= WRITTEN EXERCISE =
Restate each line word for word. Leave out every picture.

= SUPPLIED MATERIAL =
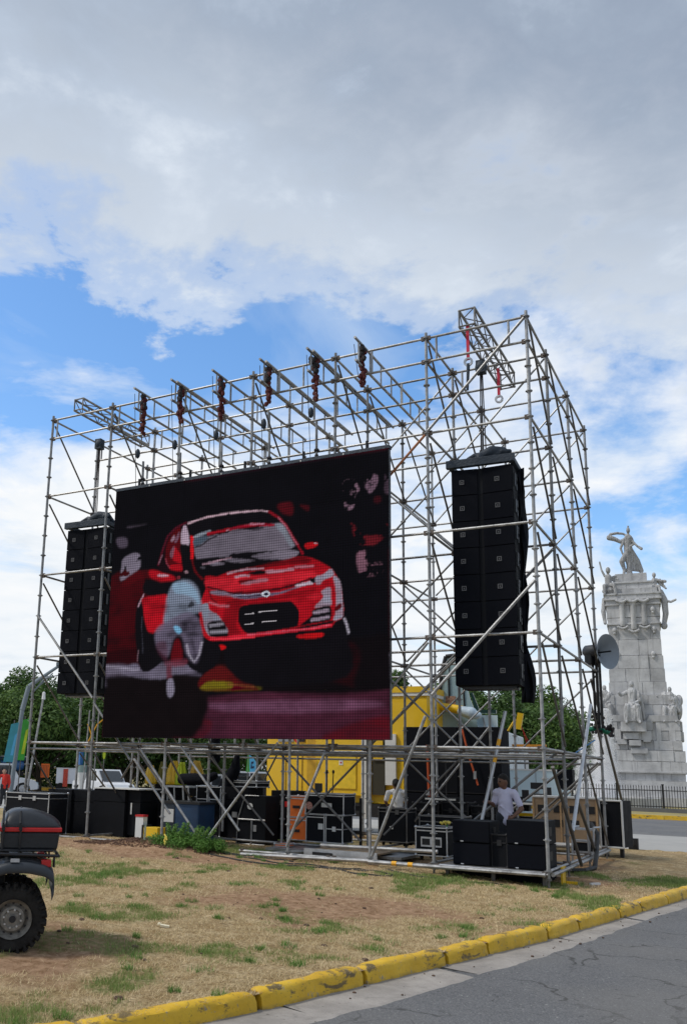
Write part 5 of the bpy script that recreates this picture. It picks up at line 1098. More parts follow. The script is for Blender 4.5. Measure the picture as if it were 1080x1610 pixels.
# ================================================================ EQUIPMENT
def case(name, label, cat, x0, x1, z0, z1, y, dep=.6, rz=0, body=BLK2, edge=ALU, lid=.25, handles=2, dish=False, wheels=True, seams=None, group=None, edges=True):
    W_, H = x1-x0, z1-z0; t = thing(name, label, cat, (x0, y, z0), rz, group); wz = .09 if wheels else 0
    zl = wz+(H-wz)*(1-lid)
    MB().box(0, W_, 0, dep, wz, zl-.006).build('body', body, t)
    MB().box(0, W_, 0, dep, zl+.006, H).build('lid', body, t)
    if edges:
        e = MB(); r = .010
        for x in (0, W_):
            for yy_ in (0, dep): e.box(x-r, x+r, yy_-r, yy_+r, wz, H)
        for z in (wz, zl, H):
            for yy_ in (0, dep): e.box(0, W_, yy_-r, yy_+r, z-r, z+r)
            for x in (0, W_): e.box(x-r, x+r, 0, dep, z-r, z+r)
        e.build('edging', edge, t); cb = MB()
        for x in (0, W_):
            for yy_ in (0, dep):
                for z in (wz, H): cb.ball((x, yy_, z), .03, 8, 6)
        cb.build('corner_caps', edge, t, True, kind='stuff')
    for k in range(handles):
        hx = W_*(k+1)/(handles+1) if handles > 1 else W_/2
        if dish:
            h = MB().box(hx-.10, hx+.10, -.012, -.002, wz+(zl-wz)*.35, wz+(zl-wz)*.75).build('handle_dish', ALU, t); MB().box(hx-.075, hx+.075, -.02, -.0125, wz+(zl-wz)*.42, wz+(zl-wz)*.68).build('handle_well', IRON, t)
        else: MB().box(hx-.04, hx+.04, -.02, -.001, zl-.05, zl+.05).build('latch', edge, t)
    if wheels:
        for x in (.08, W_-.08):
            for yy_ in (.08, dep-.08): MB().lathe([(0,-.02),(.045,-.02),(.045,.02),(0,.02)], 10, 'x', (x, yy_, .045)).build('caster', TIRE, t, True)
    return t
def cab(label, x0, x1, z0, z1, y, dep=.7, group=None, nm='subwoofer'):
    W_, H = x1-x0, z1-z0; t = thing(nm, label, 'speaker', (x0, y, z0), 0, group)
    MB().box(0, W_, .02, dep, .004, H-.004).build('cabinet', BLK2, t, bevel=.008); MB().box(.012, W_-.012, -.004, .018, .018, H-.018).build('grille', GRILLE, t)
    MB().box(W_-.001, W_+.006, dep*.35, dep*.6, H*.35, H*.72).build('side_handle', IRON, t); MB().box(W_*.22, W_*.30, -.008, -.0045, .01, .028).build('badge', ALU, t)
    for sx in (0, W_): pass
    return t
# stage-front row on the right platform
pf = thing('platform', 'low steel platform under the subwoofers at the right front corner', 'platform', (9.75, .05, 0))
MB().box(0, 1.85, 0, 1.6, .235, .275).build('deck', GALVD, pf); MB().box(.12, 1.7, .45, 1.5, .03, .23).build('under_deck_shade_box', BLKF, pf); MB().tube((-.05,-.02,.255), (1.9,-.02,.255), .033, 8).build('front_rail', ALU, pf, True)  # black box added beneath the deck to supply the dark shade there
for x in (.1, .9, 1.75): MB().box(x, x+.06, .1, .16, .04, .235).build('foot', GALVD, pf)
cab('lower subwoofer of the left stack in front of the worker', 9.95, 10.61, .28, .66, .25); cab('upper subwoofer of the left stack in front of the worker', 9.95, 10.61, .665, 1.04, .25)
cab('lower subwoofer of the right corner stack', 10.90, 11.54, .28, .68, .25, .95); cab('upper subwoofer of the right corner stack', 10.90, 11.54, .685, 1.09, .25, .95)
case('equipment_case', 'narrow black case between the two subwoofer stacks', 'case', 10.62, 10.88, .28, .82, .35, .5, edge=IRON, handles=1, wheels=False)
case('flight_case', 'black flight case with two silver dish handles, yellow flowers on top', 'flight case', 9.02, 9.62, .24, .84, 1.0, .7, dish=True, lid=.12)
f = thing('flowers', 'small bunch of yellow flowers on the dish-handled flight case', 'flowers', (9.58, 1.15, .86)); fm = MB()
for k in range(16): fm.ball((RNG.normal()*.05, RNG.normal()*.04, .05+RNG.random()*.05), .025, 6, 4)
fm.build('petals', mat('yellow_petals', (.8,.65,.12), .7), f, kind='stuff'); MB().tube((0,0,0), (0,0,.06), .01, 5).build('stem', GREEN, f)
case('flight_case', 'wide black case behind the dish-handled flight case', 'flight case', 8.55, 9.45, .45, .98, 2.6, .6, handles=2, edge=GALVD)
case('flight_case', 'black flight case with a pale logo patch behind the raking tube', 'flight case', 7.30, 7.95, .26, 1.06, 3.5, .6, handles=2, lid=.1, edge=GALVD)
MB().box(7.56,7.64,3.485,3.495,.62,.68).build('logo_patch', PAPER, label='small pale logo patch on the black flight case', cat='sticker')
for i, (x0, x1, z1, lb) in enumerate([(7.75,8.35,1.18,'black case on the deck left of the row beneath the black wall'),(8.4,9.0,1.22,'middle black case beneath the black wall'),(9.05,9.6,1.15,'right black case beneath the black wall, left of the worker')]):
    case('flight_case', lb, 'flight case', x0, x1, .5, z1, 4.5+.1*i, .6, wheels=False, handles=2, edge=IRON)
kb = thing('keyboard', 'dark control desk with a row of pale keys under the black wall', 'keyboard', (7.95, 4.6, 1.24)); MB().box(0,.85,0,.35,0,.08).build('case', BLK, kb)
for k in range(16): MB().box(.06+k*.045, .10+k*.045, -.012, -.001, .02, .06).build('key', PAPER, kb)
# black wall of stacked cases
bw = 0
cols = [(6.45,7.30),(7.31,7.92),(7.93,9.05)]
for ci, (a, b_) in enumerate(cols):
    for ri, (z0, z1) in enumerate([(.25,1.35),(1.355,2.25),(2.255,3.08)]):
        t = thing('touring_case', ['bottom','middle','top'][ri]+' black box in the '+['left','middle','right'][ci]+' column of the black stack before the coach', 'case', (a, 7.5, z0), 0)
        MB().box(0, b_-a, 0, .9, 0, z1-z0).build('body', BLKF if ci != 1 else BLK2, t, bevel=.02); MB().box(.05, b_-a-.05, -.012, -.001, .03, .05).build('batten', IRON, t)
ct = thing('ratchet_strap', 'orange ratchet strap slanting down the black stack', 'strap', (0,0,0)); MB().path([(8.05,7.4,3.2),(8.25,7.35,2.4),(8.5,7.3,1.6)], .025).build('webbing', ORGR, ct); MB().box(8.40,8.47,7.26,7.30,1.75,1.95).build('ratchet', ALU, ct)
ct = thing('ratchet_strap', 'thin orange strap hanging beside the fifth front standard', 'strap', (0,0,0)); MB().path([(7.15,7.4,2.6),(7.2,7.35,1.2)], .035).build('webbing', ORGR, ct); MB().box(7.13,7.23,7.28,7.33,1.3,1.42).build('ratchet', ALU, ct)
case('equipment_case', 'black and white speaker column at the right side of the black stack', 'case', 9.1, 9.35, .3, 1.9, 6.5, .3, wheels=False, edges=False)
for i, x in enumerate((7.55, 7.8)):
    t = thing('speaker_stand', ['left','right'][i]+' dark tripod stand in front of the black stack', 'stand', (x, 6.9, .2)); MB().tube((0,0,.4), (0,0,2.2), .018, 6).build('pole', IRON, t)
    for k in range(3): a = k*2.1+.5; MB().tube((0,0,.7), (.35*math.cos(a),.35*math.sin(a),0), .014, 5).build('leg', IRON, t)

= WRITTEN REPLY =
Write part 5 of the bpy script that recreates this picture. It picks up at line 1098. More parts follow. The script is for Blender 4.5. Measure the picture as if it were 1080x1610 pixels.
# ================================================================ EQUIPMENT
def case(name, label, cat, x0, x1, z0, z1, y, dep=.6, rz=0, body=BLK2, edge=ALU, lid=.25, handles=2, dish=False, wheels=True, seams=None, group=None, edges=True):
    W_, H = x1-x0, z1-z0; t = thing(name, label, cat, (x0, y, z0), rz, group); wz = .09 if wheels else 0
    zl = wz+(H-wz)*(1-lid)
    MB().box(0, W_, 0, dep, wz, zl-.006).build('body', body, t)
    MB().box(0, W_, 0, dep, zl+.006, H).build('lid', body, t)
    if edges:
        e = MB(); r = .010
        for x in (0, W_):
            for yy_ in (0, dep): e.box(x-r, x+r, yy_-r, yy_+r, wz, H)
        for z in (wz, zl, H):
            for yy_ in (0, dep): e.box(0, W_, yy_-r, yy_+r, z-r, z+r)
            for x in (0, W_): e.box(x-r, x+r, 0, dep, z-r, z+r)
        e.build('edging', edge, t); cb = MB()
        for x in (0, W_):
            for yy_ in (0, dep):
                for z in (wz, H): cb.ball((x, yy_, z), .03, 8, 6)
        cb.build('corner_caps', edge, t, True, kind='stuff')
    for k in range(handles):
        hx = W_*(k+1)/(handles+1) if handles > 1 else W_/2
        if dish:
            h = MB().box(hx-.10, hx+.10, -.012, -.002, wz+(zl-wz)*.35, wz+(zl-wz)*.75).build('handle_dish', ALU, t); MB().box(hx-.075, hx+.075, -.02, -.0125, wz+(zl-wz)*.42, wz+(zl-wz)*.68).build('handle_well', IRON, t)
        else: MB().box(hx-.04, hx+.04, -.02, -.001, zl-.05, zl+.05).build('latch', edge, t)
    if wheels:
        for x in (.08, W_-.08):
            for yy_ in (.08, dep-.08): MB().lathe([(0,-.02),(.045,-.02),(.045,.02),(0,.02)], 10, 'x', (x, yy_, .045)).build('caster', TIRE, t, True)
    return t
def cab(label, x0, x1, z0, z1, y, dep=.7, group=None, nm='subwoofer'):
    W_, H = x1-x0, z1-z0; t = thing(nm, label, 'speaker', (x0, y, z0), 0, group)
    MB().box(0, W_, .02, dep, .004, H-.004).build('cabinet', BLK2, t, bevel=.008); MB().box(.012, W_-.012, -.004, .018, .018, H-.018).build('grille', GRILLE, t)
    MB().box(W_-.001, W_+.006, dep*.35, dep*.6, H*.35, H*.72).build('side_handle', IRON, t); MB().box(W_*.22, W_*.30, -.008, -.0045, .01, .028).build('badge', ALU, t)
    for sx in (0, W_): pass
    return t
# stage-front row on the right platform
pf = thing('platform', 'low steel platform under the subwoofers at the right front corner', 'platform', (9.75, .05, 0))
MB().box(0, 1.85, 0, 1.6, .235, .275).build('deck', GALVD, pf); MB().box(.12, 1.7, .45, 1.5, .03, .23).build('under_deck_shade_box', BLKF, pf); MB().tube((-.05,-.02,.255), (1.9,-.02,.255), .033, 8).build('front_rail', ALU, pf, True)  # black box added beneath the deck to supply the dark shade there
for x in (.1, .9, 1.75): MB().box(x, x+.06, .1, .16, .04, .235).build('foot', GALVD, pf)
cab('lower subwoofer of the left stack in front of the worker', 9.95, 10.61, .28, .66, .25); cab('upper subwoofer of the left stack in front of the worker', 9.95, 10.61, .665, 1.04, .25)
cab('lower subwoofer of the right corner stack', 10.90, 11.54, .28, .68, .25, .95); cab('upper subwoofer of the right corner stack', 10.90, 11.54, .685, 1.09, .25, .95)
case('equipment_case', 'narrow black case between the two subwoofer stacks', 'case', 10.62, 10.88, .28, .82, .35, .5, edge=IRON, handles=1, wheels=False)
case('flight_case', 'black flight case with two silver dish handles, yellow flowers on top', 'flight case', 9.02, 9.62, .24, .84, 1.0, .7, dish=True, lid=.12)
f = thing('flowers', 'small bunch of yellow flowers on the dish-handled flight case', 'flowers', (9.58, 1.15, .86)); fm = MB()
for k in range(16): fm.ball((RNG.normal()*.05, RNG.normal()*.04, .05+RNG.random()*.05), .025, 6, 4)
fm.build('petals', mat('yellow_petals', (.8,.65,.12), .7), f, kind='stuff'); MB().tube((0,0,0), (0,0,.06), .01, 5).build('stem', GREEN, f)
case('flight_case', 'wide black case behind the dish-handled flight case', 'flight case', 8.55, 9.45, .45, .98, 2.6, .6, handles=2, edge=GALVD)
case('flight_case', 'black flight case with a pale logo patch behind the raking tube', 'flight case', 7.30, 7.95, .26, 1.06, 3.5, .6, handles=2, lid=.1, edge=GALVD)
MB().box(7.56,7.64,3.485,3.495,.62,.68).build('logo_patch', PAPER, label='small pale logo patch on the black flight case', cat='sticker')
for i, (x0, x1, z1, lb) in enumerate([(7.75,8.35,1.18,'black case on the deck left of the row beneath the black wall'),(8.4,9.0,1.22,'middle black case beneath the black wall'),(9.05,9.6,1.15,'right black case beneath the black wall, left of the worker')]):
    case('flight_case', lb, 'flight case', x0, x1, .5, z1, 4.5+.1*i, .6, wheels=False, handles=2, edge=IRON)
kb = thing('keyboard', 'dark control desk with a row of pale keys under the black wall', 'keyboard', (7.95, 4.6, 1.24)); MB().box(0,.85,0,.35,0,.08).build('case', BLK, kb)
for k in range(16): MB().box(.06+k*.045, .10+k*.045, -.012, -.001, .02, .06).build('key', PAPER, kb)
# black wall of stacked cases
bw = 0
cols = [(6.45,7.30),(7.31,7.92),(7.93,9.05)]
for ci, (a, b_) in enumerate(cols):
    for ri, (z0, z1) in enumerate([(.25,1.35),(1.355,2.25),(2.255,3.08)]):
        t = thing('touring_case', ['bottom','middle','top'][ri]+' black box in the '+['left','middle','right'][ci]+' column of the black stack before the coach', 'case', (a, 7.5, z0), 0)
        MB().box(0, b_-a, 0, .9, 0, z1-z0).build('body', BLKF if ci != 1 else BLK2, t, bevel=.02); MB().box(.05, b_-a-.05, -.012, -.001, .03, .05).build('batten', IRON, t)
ct = thing('ratchet_strap', 'orange ratchet strap slanting down the black stack', 'strap', (0,0,0)); MB().path([(8.05,7.4,3.2),(8.25,7.35,2.4),(8.5,7.3,1.6)], .025).build('webbing', ORGR, ct); MB().box(8.40,8.47,7.26,7.30,1.75,1.95).build('ratchet', ALU, ct)
ct = thing('ratchet_strap', 'thin orange strap hanging beside the fifth front standard', 'strap', (0,0,0)); MB().path([(7.15,7.4,2.6),(7.2,7.35,1.2)], .035).build('webbing', ORGR, ct); MB().box(7.13,7.23,7.28,7.33,1.3,1.42).build('ratchet', ALU, ct)
case('equipment_case', 'black and white speaker column at the right side of the black stack', 'case', 9.1, 9.35, .3, 1.9, 6.5, .3, wheels=False, edges=False)
for i, x in enumerate((7.55, 7.8)):
    t = thing('speaker_stand', ['left','right'][i]+' dark tripod stand in front of the black stack', 'stand', (x, 6.9, .2)); MB().tube((0,0,.4), (0,0,2.2), .018, 6).build('pole', IRON, t)
    for k in range(3): a = k*2.1+.5; MB().tube((0,0,.7), (.35*math.cos(a),.35*math.sin(a),0), .014, 5).build('leg', IRON, t)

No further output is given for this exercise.